** Start of Input **

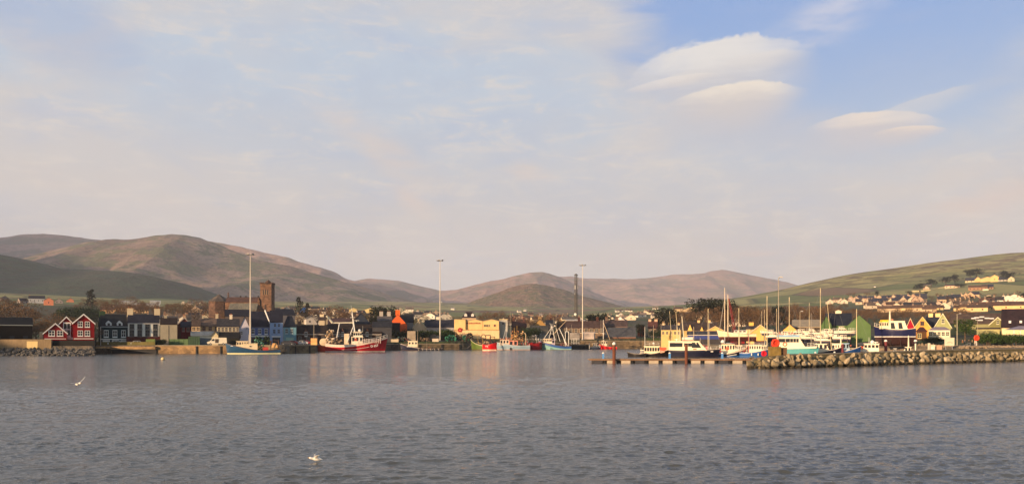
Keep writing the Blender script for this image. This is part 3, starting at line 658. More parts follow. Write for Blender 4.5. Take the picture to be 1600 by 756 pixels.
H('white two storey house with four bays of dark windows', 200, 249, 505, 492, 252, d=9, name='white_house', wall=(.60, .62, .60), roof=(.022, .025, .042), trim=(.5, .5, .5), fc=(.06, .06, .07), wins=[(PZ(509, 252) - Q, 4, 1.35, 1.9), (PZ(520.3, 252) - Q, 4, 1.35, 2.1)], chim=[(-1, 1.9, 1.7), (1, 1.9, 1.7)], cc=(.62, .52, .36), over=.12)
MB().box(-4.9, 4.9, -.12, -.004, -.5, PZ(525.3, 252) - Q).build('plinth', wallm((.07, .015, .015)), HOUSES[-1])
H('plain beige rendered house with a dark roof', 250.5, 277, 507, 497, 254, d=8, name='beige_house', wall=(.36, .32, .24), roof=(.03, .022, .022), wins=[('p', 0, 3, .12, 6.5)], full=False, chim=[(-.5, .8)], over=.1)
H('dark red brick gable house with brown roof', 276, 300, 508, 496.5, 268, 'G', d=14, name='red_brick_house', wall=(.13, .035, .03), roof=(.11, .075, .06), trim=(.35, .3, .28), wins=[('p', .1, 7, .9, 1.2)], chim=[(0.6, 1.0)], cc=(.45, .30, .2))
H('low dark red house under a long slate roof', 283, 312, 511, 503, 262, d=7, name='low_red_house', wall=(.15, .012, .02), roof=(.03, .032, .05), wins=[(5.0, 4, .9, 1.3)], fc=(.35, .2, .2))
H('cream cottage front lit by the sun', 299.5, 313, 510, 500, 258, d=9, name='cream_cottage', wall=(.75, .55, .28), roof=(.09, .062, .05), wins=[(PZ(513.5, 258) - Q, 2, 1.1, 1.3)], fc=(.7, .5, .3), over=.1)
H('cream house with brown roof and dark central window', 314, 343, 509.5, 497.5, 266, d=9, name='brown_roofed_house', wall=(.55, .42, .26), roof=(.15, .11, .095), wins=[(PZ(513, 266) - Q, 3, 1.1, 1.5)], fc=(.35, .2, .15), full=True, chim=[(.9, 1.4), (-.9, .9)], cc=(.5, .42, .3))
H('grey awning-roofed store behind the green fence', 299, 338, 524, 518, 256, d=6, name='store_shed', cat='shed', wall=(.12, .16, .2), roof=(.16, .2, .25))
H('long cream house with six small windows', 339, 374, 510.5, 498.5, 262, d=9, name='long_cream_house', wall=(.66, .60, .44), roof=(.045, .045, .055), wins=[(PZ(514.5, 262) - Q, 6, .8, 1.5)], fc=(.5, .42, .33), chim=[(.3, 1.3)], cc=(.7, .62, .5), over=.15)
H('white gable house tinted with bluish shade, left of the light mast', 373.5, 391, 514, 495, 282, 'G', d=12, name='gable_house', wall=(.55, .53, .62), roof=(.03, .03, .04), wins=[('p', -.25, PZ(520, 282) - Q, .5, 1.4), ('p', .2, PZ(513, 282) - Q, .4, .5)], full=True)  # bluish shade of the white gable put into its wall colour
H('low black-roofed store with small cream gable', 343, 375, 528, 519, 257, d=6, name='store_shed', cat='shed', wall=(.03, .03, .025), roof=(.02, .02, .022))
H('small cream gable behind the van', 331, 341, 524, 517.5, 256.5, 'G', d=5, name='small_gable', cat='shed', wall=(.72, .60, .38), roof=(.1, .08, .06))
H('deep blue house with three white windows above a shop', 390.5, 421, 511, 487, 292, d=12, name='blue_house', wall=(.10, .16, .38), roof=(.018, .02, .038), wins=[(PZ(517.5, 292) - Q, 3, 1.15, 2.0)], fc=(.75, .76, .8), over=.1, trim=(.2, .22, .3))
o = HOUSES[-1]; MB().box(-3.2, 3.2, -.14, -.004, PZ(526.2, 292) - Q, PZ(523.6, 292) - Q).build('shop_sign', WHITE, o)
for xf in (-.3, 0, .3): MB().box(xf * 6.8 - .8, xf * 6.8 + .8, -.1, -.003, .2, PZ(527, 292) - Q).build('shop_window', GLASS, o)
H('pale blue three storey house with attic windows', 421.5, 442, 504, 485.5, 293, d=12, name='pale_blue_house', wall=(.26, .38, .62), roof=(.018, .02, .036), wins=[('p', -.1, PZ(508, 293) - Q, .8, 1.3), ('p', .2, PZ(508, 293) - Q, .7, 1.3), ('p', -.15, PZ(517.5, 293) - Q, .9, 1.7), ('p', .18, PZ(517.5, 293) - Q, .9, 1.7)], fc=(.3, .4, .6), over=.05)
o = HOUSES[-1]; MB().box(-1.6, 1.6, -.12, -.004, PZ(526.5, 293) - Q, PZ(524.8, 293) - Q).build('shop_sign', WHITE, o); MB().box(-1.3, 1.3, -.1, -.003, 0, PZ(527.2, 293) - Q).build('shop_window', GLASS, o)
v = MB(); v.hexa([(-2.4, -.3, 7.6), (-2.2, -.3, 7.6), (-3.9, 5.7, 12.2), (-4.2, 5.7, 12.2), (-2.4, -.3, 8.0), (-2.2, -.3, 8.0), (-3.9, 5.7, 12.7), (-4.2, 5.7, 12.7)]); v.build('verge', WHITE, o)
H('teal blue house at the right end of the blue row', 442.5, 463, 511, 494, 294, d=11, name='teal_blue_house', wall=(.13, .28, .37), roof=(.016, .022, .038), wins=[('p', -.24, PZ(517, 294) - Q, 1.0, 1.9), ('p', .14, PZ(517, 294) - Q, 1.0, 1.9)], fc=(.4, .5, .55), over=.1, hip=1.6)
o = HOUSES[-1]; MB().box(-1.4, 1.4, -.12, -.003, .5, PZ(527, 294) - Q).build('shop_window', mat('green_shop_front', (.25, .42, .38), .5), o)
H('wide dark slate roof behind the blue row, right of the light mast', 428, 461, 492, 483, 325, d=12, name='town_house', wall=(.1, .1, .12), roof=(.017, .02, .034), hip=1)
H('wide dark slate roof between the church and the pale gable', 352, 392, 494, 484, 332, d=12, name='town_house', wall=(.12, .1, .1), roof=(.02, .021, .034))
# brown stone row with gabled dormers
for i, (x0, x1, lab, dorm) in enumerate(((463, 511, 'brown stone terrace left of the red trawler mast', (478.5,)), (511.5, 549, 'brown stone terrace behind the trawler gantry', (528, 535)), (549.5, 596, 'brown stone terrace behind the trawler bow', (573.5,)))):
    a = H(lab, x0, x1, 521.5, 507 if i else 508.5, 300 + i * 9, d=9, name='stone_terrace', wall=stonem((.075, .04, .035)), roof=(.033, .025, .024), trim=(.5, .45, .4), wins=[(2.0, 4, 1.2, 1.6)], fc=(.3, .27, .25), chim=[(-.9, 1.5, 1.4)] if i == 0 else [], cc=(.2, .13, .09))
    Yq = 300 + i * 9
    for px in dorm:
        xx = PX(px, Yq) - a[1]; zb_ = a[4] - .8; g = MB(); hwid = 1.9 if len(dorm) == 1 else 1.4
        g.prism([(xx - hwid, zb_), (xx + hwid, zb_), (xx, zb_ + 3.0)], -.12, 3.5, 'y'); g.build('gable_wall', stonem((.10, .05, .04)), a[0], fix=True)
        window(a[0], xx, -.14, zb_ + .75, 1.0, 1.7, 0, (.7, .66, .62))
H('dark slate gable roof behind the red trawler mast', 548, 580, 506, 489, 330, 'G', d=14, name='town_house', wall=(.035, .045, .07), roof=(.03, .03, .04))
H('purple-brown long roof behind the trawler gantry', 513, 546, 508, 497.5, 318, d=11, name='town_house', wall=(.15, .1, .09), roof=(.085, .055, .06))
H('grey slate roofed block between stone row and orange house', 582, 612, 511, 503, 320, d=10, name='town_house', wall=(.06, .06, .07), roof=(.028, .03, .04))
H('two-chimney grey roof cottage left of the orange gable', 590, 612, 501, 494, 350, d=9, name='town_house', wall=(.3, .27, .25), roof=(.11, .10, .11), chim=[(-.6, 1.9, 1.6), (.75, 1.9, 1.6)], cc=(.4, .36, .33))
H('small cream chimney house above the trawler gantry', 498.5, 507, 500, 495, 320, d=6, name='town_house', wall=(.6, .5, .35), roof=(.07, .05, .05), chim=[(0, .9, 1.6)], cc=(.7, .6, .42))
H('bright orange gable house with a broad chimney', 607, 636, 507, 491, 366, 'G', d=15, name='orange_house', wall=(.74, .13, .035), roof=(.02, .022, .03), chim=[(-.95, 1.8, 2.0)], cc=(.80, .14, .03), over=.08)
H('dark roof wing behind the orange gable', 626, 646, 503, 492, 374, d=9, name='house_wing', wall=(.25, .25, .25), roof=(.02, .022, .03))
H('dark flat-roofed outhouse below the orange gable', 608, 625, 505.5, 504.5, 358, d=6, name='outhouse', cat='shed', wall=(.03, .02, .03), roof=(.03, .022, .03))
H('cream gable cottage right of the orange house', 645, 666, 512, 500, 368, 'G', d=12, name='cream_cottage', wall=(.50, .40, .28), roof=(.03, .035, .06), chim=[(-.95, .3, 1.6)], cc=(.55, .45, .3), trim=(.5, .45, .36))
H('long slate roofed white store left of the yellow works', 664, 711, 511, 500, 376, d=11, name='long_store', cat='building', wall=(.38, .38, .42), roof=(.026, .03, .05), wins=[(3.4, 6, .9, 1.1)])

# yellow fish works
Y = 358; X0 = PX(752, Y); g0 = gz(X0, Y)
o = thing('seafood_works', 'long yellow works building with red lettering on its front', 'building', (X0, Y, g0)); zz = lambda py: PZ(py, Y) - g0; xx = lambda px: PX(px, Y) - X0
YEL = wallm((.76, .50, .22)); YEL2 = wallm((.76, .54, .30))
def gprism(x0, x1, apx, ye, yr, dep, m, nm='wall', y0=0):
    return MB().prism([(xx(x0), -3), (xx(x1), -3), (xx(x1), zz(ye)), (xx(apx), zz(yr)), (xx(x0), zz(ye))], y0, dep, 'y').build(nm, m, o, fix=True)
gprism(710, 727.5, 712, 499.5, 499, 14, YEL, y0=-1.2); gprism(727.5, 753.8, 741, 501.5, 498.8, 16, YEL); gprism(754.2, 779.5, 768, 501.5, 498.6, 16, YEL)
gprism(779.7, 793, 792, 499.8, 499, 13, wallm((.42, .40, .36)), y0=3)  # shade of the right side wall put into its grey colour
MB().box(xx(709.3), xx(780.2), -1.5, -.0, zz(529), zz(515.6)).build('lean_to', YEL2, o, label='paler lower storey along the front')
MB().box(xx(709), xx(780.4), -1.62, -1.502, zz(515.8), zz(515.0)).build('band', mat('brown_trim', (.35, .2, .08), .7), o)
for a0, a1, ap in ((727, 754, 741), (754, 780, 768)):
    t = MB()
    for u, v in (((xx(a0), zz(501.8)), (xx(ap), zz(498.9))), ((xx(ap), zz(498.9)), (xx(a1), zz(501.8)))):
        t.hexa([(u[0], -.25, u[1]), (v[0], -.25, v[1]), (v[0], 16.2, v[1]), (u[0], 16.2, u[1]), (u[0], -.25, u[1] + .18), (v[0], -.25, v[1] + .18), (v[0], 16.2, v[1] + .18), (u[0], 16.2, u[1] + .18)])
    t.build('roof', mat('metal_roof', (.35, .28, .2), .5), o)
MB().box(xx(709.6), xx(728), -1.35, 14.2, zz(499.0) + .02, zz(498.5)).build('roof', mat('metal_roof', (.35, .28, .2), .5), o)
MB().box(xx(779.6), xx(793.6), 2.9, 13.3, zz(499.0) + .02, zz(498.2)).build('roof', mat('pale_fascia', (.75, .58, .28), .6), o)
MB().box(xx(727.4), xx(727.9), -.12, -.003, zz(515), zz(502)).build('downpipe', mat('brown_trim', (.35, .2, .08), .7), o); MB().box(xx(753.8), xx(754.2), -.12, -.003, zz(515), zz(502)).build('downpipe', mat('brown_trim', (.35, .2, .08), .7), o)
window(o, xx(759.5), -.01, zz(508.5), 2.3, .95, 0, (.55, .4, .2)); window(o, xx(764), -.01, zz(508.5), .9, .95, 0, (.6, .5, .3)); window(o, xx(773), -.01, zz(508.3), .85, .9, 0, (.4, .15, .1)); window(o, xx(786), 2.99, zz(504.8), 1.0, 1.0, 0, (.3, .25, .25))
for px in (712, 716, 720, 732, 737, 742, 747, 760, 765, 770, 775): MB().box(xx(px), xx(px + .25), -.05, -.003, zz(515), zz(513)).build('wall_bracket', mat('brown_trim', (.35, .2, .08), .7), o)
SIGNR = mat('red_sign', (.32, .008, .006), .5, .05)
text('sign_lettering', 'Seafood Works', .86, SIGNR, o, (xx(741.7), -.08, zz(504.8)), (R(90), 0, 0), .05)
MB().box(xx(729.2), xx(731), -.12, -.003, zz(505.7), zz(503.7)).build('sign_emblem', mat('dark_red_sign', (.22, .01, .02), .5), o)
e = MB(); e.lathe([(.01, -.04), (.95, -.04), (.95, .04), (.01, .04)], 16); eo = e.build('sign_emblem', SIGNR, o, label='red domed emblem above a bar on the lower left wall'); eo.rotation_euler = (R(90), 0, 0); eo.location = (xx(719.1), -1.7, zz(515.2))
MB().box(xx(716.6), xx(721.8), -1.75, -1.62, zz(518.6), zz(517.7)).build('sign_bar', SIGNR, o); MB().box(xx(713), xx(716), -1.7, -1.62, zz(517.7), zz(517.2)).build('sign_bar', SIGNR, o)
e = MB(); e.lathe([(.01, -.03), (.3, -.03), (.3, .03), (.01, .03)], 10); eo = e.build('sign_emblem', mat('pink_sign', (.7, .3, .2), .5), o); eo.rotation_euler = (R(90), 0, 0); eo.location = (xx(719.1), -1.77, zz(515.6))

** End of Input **
** Start of Input **

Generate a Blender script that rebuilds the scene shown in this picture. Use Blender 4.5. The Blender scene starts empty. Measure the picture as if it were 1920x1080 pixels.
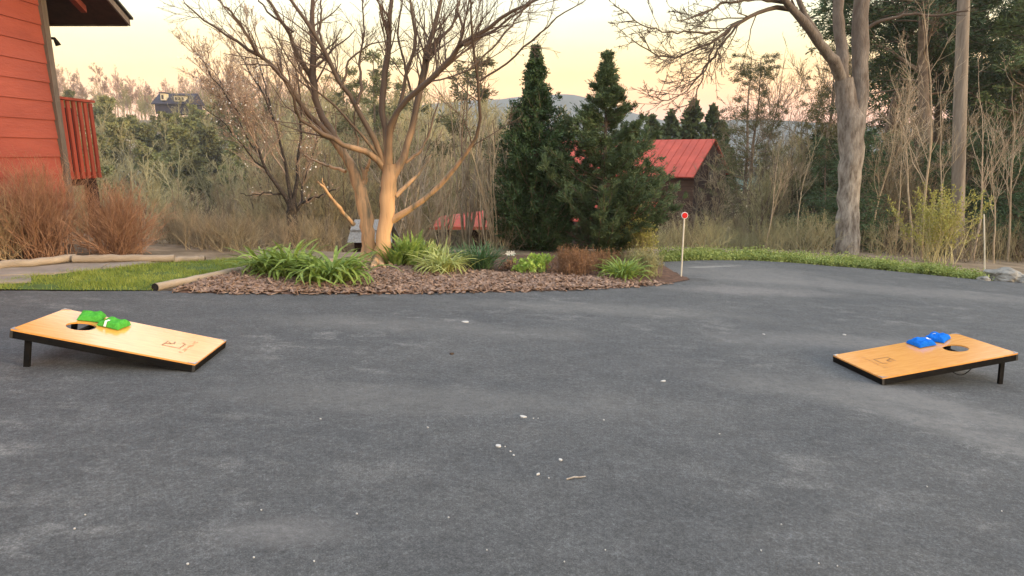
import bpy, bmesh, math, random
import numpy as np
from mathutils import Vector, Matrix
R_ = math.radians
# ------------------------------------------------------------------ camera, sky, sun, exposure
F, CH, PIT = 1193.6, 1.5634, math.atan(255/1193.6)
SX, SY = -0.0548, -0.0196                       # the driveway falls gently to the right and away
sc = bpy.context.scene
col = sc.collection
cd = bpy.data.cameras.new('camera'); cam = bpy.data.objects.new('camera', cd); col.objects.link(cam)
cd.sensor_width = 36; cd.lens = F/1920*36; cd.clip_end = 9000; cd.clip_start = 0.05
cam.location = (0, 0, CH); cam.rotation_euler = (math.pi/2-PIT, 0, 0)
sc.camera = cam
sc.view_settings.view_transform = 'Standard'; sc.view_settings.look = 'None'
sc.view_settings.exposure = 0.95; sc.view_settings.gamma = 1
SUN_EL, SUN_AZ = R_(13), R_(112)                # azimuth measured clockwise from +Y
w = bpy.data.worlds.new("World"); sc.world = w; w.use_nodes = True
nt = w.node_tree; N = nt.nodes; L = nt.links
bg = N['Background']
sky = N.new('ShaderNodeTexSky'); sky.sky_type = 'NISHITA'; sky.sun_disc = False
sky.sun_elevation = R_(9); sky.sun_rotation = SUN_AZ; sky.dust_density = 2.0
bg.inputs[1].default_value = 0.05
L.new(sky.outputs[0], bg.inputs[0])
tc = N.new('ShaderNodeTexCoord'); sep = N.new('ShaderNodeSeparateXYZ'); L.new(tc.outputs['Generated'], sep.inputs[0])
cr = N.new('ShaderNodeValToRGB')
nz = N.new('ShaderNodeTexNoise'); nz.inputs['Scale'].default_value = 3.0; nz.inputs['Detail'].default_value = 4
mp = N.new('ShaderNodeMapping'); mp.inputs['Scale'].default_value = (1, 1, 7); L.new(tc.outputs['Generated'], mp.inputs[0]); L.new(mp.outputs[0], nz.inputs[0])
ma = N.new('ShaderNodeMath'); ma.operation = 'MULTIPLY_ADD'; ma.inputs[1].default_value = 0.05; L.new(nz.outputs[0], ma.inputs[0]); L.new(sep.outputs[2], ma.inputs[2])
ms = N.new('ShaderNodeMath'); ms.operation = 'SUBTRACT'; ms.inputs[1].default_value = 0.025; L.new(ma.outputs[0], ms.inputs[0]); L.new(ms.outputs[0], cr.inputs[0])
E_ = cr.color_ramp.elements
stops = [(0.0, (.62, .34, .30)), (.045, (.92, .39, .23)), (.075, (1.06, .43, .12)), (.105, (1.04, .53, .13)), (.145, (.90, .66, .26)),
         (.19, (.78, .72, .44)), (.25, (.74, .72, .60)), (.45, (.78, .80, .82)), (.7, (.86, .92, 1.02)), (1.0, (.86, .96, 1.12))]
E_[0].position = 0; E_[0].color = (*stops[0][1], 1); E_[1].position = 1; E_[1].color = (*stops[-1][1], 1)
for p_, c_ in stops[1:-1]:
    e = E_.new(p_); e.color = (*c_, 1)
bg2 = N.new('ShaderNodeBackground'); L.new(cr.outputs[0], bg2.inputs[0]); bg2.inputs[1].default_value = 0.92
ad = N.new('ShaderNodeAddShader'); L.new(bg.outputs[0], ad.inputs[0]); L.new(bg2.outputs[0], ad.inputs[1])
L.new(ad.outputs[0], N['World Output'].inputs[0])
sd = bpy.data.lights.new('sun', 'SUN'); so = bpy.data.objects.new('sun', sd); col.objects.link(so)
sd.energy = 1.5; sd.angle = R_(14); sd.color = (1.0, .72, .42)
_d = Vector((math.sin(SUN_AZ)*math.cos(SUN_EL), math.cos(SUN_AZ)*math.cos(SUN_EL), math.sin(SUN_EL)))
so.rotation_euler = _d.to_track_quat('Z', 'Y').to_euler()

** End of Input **
** Start of Input **

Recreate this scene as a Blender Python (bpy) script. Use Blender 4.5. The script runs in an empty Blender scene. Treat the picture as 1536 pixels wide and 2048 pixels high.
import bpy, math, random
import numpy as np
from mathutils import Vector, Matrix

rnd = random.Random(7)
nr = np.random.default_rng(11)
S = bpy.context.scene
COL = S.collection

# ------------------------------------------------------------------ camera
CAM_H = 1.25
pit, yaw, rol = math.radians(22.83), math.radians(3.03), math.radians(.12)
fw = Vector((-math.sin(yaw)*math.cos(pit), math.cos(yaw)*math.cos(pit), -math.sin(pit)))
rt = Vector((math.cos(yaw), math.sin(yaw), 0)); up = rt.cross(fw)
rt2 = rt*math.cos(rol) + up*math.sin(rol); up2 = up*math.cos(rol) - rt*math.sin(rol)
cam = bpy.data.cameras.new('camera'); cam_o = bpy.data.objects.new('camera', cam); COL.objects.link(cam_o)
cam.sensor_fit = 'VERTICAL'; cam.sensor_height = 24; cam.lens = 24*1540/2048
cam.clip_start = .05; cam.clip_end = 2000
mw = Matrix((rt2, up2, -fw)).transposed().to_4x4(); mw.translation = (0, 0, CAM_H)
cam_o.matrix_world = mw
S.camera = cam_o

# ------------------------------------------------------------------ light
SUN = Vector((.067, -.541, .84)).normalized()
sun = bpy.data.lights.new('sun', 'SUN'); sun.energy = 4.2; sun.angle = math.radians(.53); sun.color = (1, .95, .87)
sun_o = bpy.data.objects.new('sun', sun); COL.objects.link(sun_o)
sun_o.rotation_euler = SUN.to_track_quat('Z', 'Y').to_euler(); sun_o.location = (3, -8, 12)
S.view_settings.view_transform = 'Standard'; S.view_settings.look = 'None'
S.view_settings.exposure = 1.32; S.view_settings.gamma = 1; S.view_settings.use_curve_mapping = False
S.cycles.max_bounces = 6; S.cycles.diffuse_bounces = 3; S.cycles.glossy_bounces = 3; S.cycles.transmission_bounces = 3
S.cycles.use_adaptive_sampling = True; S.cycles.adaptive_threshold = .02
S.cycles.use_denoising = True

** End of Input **

- **What is being asked**
Collect each line holding the string "pixels".

- **Correct answer**
Keep writing the Blender script for this image. This is part 3, starting at line 658. More parts follow. Write for Blender 4.5. Take the picture to be 1600 by 756 pixels.
Generate a Blender script that rebuilds the scene shown in this picture. Use Blender 4.5. The Blender scene starts empty. Measure the picture as if it were 1920x1080 pixels.
Recreate this scene as a Blender Python (bpy) script. Use Blender 4.5. The script runs in an empty Blender scene. Treat the picture as 1536 pixels wide and 2048 pixels high.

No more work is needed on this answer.